>>>

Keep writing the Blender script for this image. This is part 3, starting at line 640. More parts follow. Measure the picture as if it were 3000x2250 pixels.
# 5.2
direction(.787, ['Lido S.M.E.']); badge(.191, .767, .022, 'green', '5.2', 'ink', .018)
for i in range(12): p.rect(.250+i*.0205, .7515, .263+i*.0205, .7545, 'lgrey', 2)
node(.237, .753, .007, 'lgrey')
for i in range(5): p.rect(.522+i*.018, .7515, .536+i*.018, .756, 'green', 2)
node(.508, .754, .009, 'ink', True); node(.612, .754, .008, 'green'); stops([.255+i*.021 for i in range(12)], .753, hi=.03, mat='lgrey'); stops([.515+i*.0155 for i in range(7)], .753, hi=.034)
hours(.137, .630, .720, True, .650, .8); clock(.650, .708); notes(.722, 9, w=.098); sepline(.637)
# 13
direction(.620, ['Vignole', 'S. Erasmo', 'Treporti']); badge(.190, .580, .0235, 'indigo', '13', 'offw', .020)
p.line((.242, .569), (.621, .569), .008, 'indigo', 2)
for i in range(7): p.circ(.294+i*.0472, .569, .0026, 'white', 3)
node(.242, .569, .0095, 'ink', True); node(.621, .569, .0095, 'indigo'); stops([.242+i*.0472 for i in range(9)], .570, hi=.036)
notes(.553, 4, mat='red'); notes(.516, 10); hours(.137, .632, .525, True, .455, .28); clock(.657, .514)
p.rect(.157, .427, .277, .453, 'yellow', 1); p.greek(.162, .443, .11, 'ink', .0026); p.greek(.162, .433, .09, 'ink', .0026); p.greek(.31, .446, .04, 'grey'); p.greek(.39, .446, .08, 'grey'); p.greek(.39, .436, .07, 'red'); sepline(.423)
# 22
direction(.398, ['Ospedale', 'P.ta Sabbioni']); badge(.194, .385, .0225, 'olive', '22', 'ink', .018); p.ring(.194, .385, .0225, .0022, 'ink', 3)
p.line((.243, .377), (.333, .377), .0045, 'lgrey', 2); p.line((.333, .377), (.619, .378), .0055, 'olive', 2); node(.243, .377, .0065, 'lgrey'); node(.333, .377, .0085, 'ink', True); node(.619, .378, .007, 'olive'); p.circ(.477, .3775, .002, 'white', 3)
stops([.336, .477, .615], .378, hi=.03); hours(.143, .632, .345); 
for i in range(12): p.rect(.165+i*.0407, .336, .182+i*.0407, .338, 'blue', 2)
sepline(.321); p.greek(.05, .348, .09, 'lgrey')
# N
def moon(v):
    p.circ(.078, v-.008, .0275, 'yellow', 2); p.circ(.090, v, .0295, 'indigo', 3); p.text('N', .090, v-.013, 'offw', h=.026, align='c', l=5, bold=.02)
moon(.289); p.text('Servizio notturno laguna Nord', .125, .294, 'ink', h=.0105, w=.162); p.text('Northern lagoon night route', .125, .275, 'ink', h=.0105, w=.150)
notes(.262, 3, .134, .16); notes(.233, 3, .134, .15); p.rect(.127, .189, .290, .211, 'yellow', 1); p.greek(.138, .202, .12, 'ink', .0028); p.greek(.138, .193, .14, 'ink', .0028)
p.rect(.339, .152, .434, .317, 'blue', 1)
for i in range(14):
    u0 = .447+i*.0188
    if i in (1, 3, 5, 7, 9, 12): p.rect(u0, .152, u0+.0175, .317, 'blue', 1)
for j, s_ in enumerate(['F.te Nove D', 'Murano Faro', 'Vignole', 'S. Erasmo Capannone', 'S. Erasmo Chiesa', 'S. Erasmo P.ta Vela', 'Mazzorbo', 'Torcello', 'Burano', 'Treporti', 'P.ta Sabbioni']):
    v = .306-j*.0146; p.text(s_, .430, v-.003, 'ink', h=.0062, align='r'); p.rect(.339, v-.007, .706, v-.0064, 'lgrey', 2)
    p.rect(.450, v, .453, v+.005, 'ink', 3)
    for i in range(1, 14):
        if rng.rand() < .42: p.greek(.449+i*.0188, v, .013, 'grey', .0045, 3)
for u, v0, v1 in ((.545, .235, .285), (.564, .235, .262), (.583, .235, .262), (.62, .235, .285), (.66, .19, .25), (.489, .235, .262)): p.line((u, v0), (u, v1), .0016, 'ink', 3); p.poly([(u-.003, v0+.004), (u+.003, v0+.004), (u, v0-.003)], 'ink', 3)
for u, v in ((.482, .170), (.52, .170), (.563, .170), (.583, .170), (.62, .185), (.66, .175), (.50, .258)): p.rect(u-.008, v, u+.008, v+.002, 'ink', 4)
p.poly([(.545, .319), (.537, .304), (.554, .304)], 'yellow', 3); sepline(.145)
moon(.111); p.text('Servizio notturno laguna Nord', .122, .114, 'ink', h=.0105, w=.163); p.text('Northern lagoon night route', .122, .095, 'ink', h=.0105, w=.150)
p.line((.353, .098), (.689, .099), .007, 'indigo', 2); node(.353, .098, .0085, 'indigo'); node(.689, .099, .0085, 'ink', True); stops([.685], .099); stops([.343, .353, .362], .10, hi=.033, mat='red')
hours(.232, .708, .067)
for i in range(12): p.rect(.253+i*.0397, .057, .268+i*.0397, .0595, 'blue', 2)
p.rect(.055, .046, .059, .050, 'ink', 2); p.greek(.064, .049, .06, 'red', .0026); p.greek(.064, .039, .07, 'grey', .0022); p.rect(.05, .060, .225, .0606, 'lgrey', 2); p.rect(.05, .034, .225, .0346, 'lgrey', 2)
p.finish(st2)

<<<

▶ _OBJECTIVE_:
All of the material above needs to be copied exactly.

▶ _TASK RESULT_:
Keep writing the Blender script for this image. This is part 3, starting at line 640. More parts follow. Measure the picture as if it were 3000x2250 pixels.
# 5.2
direction(.787, ['Lido S.M.E.']); badge(.191, .767, .022, 'green', '5.2', 'ink', .018)
for i in range(12): p.rect(.250+i*.0205, .7515, .263+i*.0205, .7545, 'lgrey', 2)
node(.237, .753, .007, 'lgrey')
for i in range(5): p.rect(.522+i*.018, .7515, .536+i*.018, .756, 'green', 2)
node(.508, .754, .009, 'ink', True); node(.612, .754, .008, 'green'); stops([.255+i*.021 for i in range(12)], .753, hi=.03, mat='lgrey'); stops([.515+i*.0155 for i in range(7)], .753, hi=.034)
hours(.137, .630, .720, True, .650, .8); clock(.650, .708); notes(.722, 9, w=.098); sepline(.637)
# 13
direction(.620, ['Vignole', 'S. Erasmo', 'Treporti']); badge(.190, .580, .0235, 'indigo', '13', 'offw', .020)
p.line((.242, .569), (.621, .569), .008, 'indigo', 2)
for i in range(7): p.circ(.294+i*.0472, .569, .0026, 'white', 3)
node(.242, .569, .0095, 'ink', True); node(.621, .569, .0095, 'indigo'); stops([.242+i*.0472 for i in range(9)], .570, hi=.036)
notes(.553, 4, mat='red'); notes(.516, 10); hours(.137, .632, .525, True, .455, .28); clock(.657, .514)
p.rect(.157, .427, .277, .453, 'yellow', 1); p.greek(.162, .443, .11, 'ink', .0026); p.greek(.162, .433, .09, 'ink', .0026); p.greek(.31, .446, .04, 'grey'); p.greek(.39, .446, .08, 'grey'); p.greek(.39, .436, .07, 'red'); sepline(.423)
# 22
direction(.398, ['Ospedale', 'P.ta Sabbioni']); badge(.194, .385, .0225, 'olive', '22', 'ink', .018); p.ring(.194, .385, .0225, .0022, 'ink', 3)
p.line((.243, .377), (.333, .377), .0045, 'lgrey', 2); p.line((.333, .377), (.619, .378), .0055, 'olive', 2); node(.243, .377, .0065, 'lgrey'); node(.333, .377, .0085, 'ink', True); node(.619, .378, .007, 'olive'); p.circ(.477, .3775, .002, 'white', 3)
stops([.336, .477, .615], .378, hi=.03); hours(.143, .632, .345); 
for i in range(12): p.rect(.165+i*.0407, .336, .182+i*.0407, .338, 'blue', 2)
sepline(.321); p.greek(.05, .348, .09, 'lgrey')
# N
def moon(v):
    p.circ(.078, v-.008, .0275, 'yellow', 2); p.circ(.090, v, .0295, 'indigo', 3); p.text('N', .090, v-.013, 'offw', h=.026, align='c', l=5, bold=.02)
moon(.289); p.text('Servizio notturno laguna Nord', .125, .294, 'ink', h=.0105, w=.162); p.text('Northern lagoon night route', .125, .275, 'ink', h=.0105, w=.150)
notes(.262, 3, .134, .16); notes(.233, 3, .134, .15); p.rect(.127, .189, .290, .211, 'yellow', 1); p.greek(.138, .202, .12, 'ink', .0028); p.greek(.138, .193, .14, 'ink', .0028)
p.rect(.339, .152, .434, .317, 'blue', 1)
for i in range(14):
    u0 = .447+i*.0188
    if i in (1, 3, 5, 7, 9, 12): p.rect(u0, .152, u0+.0175, .317, 'blue', 1)
for j, s_ in enumerate(['F.te Nove D', 'Murano Faro', 'Vignole', 'S. Erasmo Capannone', 'S. Erasmo Chiesa', 'S. Erasmo P.ta Vela', 'Mazzorbo', 'Torcello', 'Burano', 'Treporti', 'P.ta Sabbioni']):
    v = .306-j*.0146; p.text(s_, .430, v-.003, 'ink', h=.0062, align='r'); p.rect(.339, v-.007, .706, v-.0064, 'lgrey', 2)
    p.rect(.450, v, .453, v+.005, 'ink', 3)
    for i in range(1, 14):
        if rng.rand() < .42: p.greek(.449+i*.0188, v, .013, 'grey', .0045, 3)
for u, v0, v1 in ((.545, .235, .285), (.564, .235, .262), (.583, .235, .262), (.62, .235, .285), (.66, .19, .25), (.489, .235, .262)): p.line((u, v0), (u, v1), .0016, 'ink', 3); p.poly([(u-.003, v0+.004), (u+.003, v0+.004), (u, v0-.003)], 'ink', 3)
for u, v in ((.482, .170), (.52, .170), (.563, .170), (.583, .170), (.62, .185), (.66, .175), (.50, .258)): p.rect(u-.008, v, u+.008, v+.002, 'ink', 4)
p.poly([(.545, .319), (.537, .304), (.554, .304)], 'yellow', 3); sepline(.145)
moon(.111); p.text('Servizio notturno laguna Nord', .122, .114, 'ink', h=.0105, w=.163); p.text('Northern lagoon night route', .122, .095, 'ink', h=.0105, w=.150)
p.line((.353, .098), (.689, .099), .007, 'indigo', 2); node(.353, .098, .0085, 'indigo'); node(.689, .099, .0085, 'ink', True); stops([.685], .099); stops([.343, .353, .362], .10, hi=.033, mat='red')
hours(.232, .708, .067)
for i in range(12): p.rect(.253+i*.0397, .057, .268+i*.0397, .0595, 'blue', 2)
p.rect(.055, .046, .059, .050, 'ink', 2); p.greek(.064, .049, .06, 'red', .0026); p.greek(.064, .039, .07, 'grey', .0022); p.rect(.05, .060, .225, .0606, 'lgrey', 2); p.rect(.05, .034, .225, .0346, 'lgrey', 2)
p.finish(st2)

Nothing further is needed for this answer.